Di recente la casa editrice altoatesina edizioni alphabeta verlag ha stampato due raccolte di racconti - una in italiano e l'altra in tedesco - che hanno come tema comune il risentimento. La collana si chiama Parole del tempo. Credi anche tu che 'risentimento' sia una parola del tempo?

Ne parlo un po' nel primo libro. Il risentimento in un certo senso è il sentimento di non aver ottenuto quello che si pensava di meritare. Proviene dal disagio di non aver visto realizzate le promesse che ci erano state fatte, anche dal punto di vista economico e di sistema. E ci è stato promesso molto negli anni e non ci siamo preparati. Quello che sta accadendo ci spaventa e ci fa avvertire il mondo in cui viviamo come profondamente ingiusto. E la reazione può manifestarsi nella violenza, positiva o negativa che sia. Credo che il risentimento sia la principale chiave di lettura della rabbia dei nostri giorni. La rabbia di chi è deluso è molto più forte della rabbia di chi vuole qualcosa che non ha.

Nella bandella del tuo libro ci sono parole come post-verità o post-politica. Alcuni sostengono che l'incapacità della nostra epoca di inventare parole nuove sia anch'essa una delle manifestazioni di essere in un momento di decadenza. Credi sia così?
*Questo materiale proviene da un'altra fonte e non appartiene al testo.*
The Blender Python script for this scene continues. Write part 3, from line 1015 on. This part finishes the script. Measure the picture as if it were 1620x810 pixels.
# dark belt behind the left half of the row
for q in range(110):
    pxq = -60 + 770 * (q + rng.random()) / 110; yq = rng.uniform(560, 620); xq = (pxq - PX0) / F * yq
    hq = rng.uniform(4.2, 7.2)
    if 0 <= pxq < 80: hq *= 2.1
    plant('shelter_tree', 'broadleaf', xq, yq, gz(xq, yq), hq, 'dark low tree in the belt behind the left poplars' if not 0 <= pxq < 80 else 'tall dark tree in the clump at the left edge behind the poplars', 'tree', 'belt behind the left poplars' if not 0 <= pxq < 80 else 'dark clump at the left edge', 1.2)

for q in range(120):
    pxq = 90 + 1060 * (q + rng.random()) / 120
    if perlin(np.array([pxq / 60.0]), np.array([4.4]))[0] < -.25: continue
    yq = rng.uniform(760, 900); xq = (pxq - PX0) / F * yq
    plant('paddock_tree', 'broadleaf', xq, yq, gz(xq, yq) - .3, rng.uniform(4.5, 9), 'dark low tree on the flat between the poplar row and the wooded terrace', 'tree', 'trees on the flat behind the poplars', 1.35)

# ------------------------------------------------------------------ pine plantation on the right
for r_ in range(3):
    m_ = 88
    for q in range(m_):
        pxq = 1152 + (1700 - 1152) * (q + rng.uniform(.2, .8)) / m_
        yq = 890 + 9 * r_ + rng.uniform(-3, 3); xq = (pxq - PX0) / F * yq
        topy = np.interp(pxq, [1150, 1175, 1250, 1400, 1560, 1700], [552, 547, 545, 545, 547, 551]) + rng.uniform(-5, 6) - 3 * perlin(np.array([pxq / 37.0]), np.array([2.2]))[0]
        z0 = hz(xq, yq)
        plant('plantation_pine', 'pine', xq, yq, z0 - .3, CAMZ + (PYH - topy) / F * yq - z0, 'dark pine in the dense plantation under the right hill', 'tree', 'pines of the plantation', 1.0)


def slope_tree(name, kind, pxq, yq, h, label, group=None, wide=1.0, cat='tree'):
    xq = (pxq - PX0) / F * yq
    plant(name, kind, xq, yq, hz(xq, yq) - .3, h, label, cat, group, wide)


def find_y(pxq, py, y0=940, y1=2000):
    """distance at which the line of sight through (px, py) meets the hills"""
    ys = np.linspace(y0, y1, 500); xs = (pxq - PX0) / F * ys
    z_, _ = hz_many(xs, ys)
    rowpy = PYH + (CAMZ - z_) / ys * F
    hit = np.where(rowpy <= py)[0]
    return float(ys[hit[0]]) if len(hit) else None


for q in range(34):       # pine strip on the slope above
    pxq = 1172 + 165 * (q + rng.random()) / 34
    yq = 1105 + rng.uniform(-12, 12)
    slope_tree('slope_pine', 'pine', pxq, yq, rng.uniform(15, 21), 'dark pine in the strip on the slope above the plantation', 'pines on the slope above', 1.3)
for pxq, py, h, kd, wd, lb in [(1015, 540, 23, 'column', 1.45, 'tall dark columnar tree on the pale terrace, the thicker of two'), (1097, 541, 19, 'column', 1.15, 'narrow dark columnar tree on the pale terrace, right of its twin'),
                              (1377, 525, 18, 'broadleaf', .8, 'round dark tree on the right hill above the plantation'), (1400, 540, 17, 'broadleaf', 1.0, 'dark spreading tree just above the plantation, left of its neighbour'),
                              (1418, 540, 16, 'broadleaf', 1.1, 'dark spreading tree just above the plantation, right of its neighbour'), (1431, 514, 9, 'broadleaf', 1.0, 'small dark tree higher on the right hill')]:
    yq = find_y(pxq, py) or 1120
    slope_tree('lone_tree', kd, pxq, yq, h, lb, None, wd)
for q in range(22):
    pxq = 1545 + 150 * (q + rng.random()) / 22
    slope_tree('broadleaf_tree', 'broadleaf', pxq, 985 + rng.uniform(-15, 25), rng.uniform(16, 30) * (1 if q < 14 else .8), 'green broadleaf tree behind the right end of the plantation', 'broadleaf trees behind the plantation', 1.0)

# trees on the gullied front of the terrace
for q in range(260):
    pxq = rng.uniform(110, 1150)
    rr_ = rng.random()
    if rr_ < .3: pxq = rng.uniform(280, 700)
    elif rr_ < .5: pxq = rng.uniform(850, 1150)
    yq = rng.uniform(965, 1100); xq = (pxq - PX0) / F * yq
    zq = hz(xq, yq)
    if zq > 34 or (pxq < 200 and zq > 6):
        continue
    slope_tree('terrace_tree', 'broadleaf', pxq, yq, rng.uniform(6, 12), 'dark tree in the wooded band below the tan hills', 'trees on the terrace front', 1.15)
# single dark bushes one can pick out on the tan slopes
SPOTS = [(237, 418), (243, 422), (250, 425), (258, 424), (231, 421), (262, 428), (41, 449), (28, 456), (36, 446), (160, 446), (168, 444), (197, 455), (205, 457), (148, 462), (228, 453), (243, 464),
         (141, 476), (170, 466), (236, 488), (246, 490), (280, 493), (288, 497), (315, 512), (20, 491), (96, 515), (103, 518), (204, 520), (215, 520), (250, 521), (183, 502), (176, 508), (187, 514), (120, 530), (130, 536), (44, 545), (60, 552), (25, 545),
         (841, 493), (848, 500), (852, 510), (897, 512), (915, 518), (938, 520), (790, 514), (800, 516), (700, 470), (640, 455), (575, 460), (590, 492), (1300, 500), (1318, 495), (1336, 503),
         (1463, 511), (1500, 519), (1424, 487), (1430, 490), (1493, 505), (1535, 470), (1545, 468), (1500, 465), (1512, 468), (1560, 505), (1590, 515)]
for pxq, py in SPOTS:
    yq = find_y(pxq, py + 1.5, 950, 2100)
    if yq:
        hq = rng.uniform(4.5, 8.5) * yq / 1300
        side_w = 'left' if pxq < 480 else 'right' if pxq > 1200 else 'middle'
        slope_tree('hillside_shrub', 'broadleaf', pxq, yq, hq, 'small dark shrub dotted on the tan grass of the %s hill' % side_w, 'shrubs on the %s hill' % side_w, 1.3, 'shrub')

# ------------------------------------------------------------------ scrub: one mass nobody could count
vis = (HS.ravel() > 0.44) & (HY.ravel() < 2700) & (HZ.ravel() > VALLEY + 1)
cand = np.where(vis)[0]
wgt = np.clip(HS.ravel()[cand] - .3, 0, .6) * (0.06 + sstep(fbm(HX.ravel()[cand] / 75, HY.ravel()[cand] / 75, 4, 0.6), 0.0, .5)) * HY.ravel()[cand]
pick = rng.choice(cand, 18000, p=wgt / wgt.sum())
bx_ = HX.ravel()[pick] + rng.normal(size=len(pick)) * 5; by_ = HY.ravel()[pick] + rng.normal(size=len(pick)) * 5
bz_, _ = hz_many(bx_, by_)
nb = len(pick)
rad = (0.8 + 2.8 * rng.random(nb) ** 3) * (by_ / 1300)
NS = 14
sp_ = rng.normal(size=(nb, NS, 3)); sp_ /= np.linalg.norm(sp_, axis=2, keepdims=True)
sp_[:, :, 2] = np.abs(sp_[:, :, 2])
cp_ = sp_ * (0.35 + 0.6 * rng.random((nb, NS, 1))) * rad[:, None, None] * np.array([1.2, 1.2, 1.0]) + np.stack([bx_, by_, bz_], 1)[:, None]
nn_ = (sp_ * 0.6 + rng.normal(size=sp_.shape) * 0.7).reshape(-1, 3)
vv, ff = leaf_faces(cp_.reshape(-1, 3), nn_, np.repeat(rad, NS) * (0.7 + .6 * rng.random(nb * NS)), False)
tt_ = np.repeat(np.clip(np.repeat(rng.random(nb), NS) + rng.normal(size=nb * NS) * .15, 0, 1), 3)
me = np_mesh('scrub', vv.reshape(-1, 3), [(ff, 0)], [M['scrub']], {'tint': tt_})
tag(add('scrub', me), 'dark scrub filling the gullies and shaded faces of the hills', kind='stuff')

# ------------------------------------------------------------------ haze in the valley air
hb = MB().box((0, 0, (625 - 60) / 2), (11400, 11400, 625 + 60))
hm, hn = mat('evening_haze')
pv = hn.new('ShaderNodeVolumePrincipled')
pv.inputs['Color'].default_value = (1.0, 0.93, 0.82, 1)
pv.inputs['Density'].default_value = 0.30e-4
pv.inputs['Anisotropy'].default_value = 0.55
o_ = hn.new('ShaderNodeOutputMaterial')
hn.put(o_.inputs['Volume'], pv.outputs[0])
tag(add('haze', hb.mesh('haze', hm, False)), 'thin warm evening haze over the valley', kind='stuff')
C'è un sentimento di essere alla fine di qualcosa. C'è anche una sete di creare epoche, che probabilmente prima non c'era. C'è una certa stanchezza che poi si riconduce a quello che dicevamo prima sui culti millenaristi. Credo però che le parole nuove si possano sempre trovare, anche nel mio libro invento dei neologismi. A volte non funzionano mai molto perché ognuno propone il suo, mentre mettere post come suffisso può fare da ombrello, anche se molto vago, indica che siamo dopo qualcosa ma non sappiamo esattamente dove siamo.